Due donne incinte, due promesse di Enzo Bianchi

Due donne incinte, 
due promesse 
di Enzo Bianchi





Il quarto vangelo confessa in modo dossologico, glorioso: «La Parola si è fatta carne e ha posto la sua tenda tra di noi» (Giovanni, 1,14), e anche i vangeli sinottici ci testimoniano che la Parola di Dio si è umanizzata in mezzo a noi in Gesù di Nazaret, il figlio di Maria e di Giuseppe.

Luca, in particolare, è l’evangelista che vuole precisare quando e come questa Parola, ben prima di apparire pubblicamente, ha abitato in mezzo a noi, e con audacia ci racconta il momento stesso in cui, secondo le parole del messaggero di Dio, la potenza dello Spirito santo stende la sua ombra su Maria (cfr. Luca, 1, 35), una ragazza vergine di Nazaret, e la rende madre di un figlio di Adamo che solo Dio ci poteva dare: suo Figlio! Così, nel nascondimento, nel silenzio avviene l’umanizzazione di Dio: da quel concepimento la Parola di Dio è in mezzo a noi e Maria, la madre di Gesù, è la tenda nella quale essa prende dimora.

Secondo Luca questa Parola, questo lògos toû theoû, inizia un viaggio, vive tra gli umani (cfr. Baruc, 3, 38), da Nazaret a Gerusalemme e da Gerusalemme fino agli estremi confini del mondo, fino a Roma (cfr. Luca, 2, 22.41; 9, 51; 24, 47; Atti degli apostoli, 1 ,8; 28, 30-31). Ecco «la corsa della Parola» (cfr. 2 Tessalonicesi, 3, 1), l’evangelizzazione che inizia — lo si dimentica troppo spesso — con il cammino, il viaggio di una donna, di Maria, la madre del Figlio di Dio

Sì, perché Maria appena ricevuto l’annuncio della sua gravidanza (cfr.
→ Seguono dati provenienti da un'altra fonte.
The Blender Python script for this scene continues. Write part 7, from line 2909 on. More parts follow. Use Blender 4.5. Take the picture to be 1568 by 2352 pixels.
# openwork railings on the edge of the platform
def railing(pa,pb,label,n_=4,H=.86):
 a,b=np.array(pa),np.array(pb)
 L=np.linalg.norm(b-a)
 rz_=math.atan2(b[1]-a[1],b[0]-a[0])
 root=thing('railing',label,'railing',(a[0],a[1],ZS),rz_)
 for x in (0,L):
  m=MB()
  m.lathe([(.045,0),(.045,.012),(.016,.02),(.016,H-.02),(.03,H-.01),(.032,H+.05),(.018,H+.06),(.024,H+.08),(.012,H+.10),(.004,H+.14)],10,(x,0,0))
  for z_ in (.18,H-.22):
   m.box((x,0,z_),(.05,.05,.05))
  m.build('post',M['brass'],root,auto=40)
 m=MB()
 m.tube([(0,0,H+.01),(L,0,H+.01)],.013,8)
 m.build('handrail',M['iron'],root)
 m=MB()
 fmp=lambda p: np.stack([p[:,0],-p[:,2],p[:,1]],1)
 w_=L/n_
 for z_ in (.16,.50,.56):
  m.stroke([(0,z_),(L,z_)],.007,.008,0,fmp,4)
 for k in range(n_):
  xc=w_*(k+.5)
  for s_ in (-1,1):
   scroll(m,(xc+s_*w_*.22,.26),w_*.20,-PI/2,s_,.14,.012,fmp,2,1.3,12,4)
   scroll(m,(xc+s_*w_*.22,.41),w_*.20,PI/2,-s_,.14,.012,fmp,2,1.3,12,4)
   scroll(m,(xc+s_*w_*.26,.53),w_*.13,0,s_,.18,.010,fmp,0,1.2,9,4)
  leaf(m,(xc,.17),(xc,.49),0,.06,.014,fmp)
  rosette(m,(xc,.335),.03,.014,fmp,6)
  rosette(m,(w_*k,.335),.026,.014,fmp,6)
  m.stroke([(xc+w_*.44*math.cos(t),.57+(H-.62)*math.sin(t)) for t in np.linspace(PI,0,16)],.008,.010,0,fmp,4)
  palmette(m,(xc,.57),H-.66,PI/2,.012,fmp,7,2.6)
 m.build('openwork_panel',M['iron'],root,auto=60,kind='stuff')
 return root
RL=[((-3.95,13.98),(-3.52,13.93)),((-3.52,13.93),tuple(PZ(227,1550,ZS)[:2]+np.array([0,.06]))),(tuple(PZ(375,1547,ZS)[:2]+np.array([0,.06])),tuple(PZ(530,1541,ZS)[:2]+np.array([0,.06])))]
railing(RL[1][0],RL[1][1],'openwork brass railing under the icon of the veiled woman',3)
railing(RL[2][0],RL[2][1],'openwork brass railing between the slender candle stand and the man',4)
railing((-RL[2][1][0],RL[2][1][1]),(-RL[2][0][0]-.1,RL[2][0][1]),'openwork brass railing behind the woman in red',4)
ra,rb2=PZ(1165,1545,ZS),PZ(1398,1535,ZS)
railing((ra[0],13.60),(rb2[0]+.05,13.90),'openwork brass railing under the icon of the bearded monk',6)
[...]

Luca, 1, 26-38), per un impulso interiore causato dalle parole dell’angelo, che rivelandole la sua maternità le ha anche rivelato la fecondità del grembo di Elisabetta, sua cugina, si mette in viaggio in fretta, la fretta escatologica, verso la montagna della Giudea. Dalla Galilea alla Giudea, da Nazaret alla periferia di Gerusalemme, un viaggio di più giorni.
Da cosa è mossa Maria? Dalla carità verso l’anziana Elisabetta, che tutti dicono «la sterile» (cfr. Luca, 1, 36), ma anche dall’ansia di comunicare la buona notizia, il vangelo ricevuto dall’angelo, nonché dal desiderio di ascoltare la cugina come donna nella quale Dio ha compiuto meraviglie. Maria appare subito come donna di carità, donna missionaria. Ed ecco l’incontro tra le due donne: Maria entra nella casa di Zaccaria, marito di Elisabetta, sacerdote che è afono, dunque non ha potuto dare la benedizione al popolo nel tempio, dopo l’annuncio dell’angelo circa la nascita di un figlio da sua moglie (cfr. Luca, 1, 8-22)

Entrando in casa, Maria saluta Elisabetta: una donna gravida di fronte a un’altra donna gravida, entrambe in questa condizione in virtù della grazia e della potenza di Dio, che ha reso fecondo il loro grembo, uno vergine, l’altro sterile. Entrambe portatrici di un figlio voluto da Dio, tende per due embrioni sui quali dimora una straordinaria e unica vocazione da parte di Dio. Il figlio di Maria si manifesterà come Messia, Figlio del Dio Altissimo, re sul trono di David (cfr. Luca, 1, 32-33); il figlio di Elisabetta come colui che «camminerà davanti al Messia con lo spirito e la potenza di Elia» (cfr. Luca, 1, 17), profeta ripieno di Spirito santo ancor prima di nascere

Ecco dunque due donne e due promesse. E non appena il saluto di Maria raggiunge Elisabetta, comunicandole lo shalom, il bambino al sesto mese nel grembo di quest’ultima si mette a danzare, esulta, scalcia di gioia, come solo le madri sanno riconoscere. Nello stesso momento lo Spirito santo scende su Elisabetta per riempire lei e il bambino della sua presenza e della sua forza. Così, di fatto, Maria causa la prima pentecoste cristiana: lo Spirito sceso su di lei nell’ora dell’annunciazione ora, grazie alla sua presenza, percepita dal bambino Giovanni come quella della tenda, dell’arca del Signore (cfr. Esodo, 40, 34-35; 2 Samuele, 6, 9.14), scende su Elisabetta e sullo stesso Giovanni.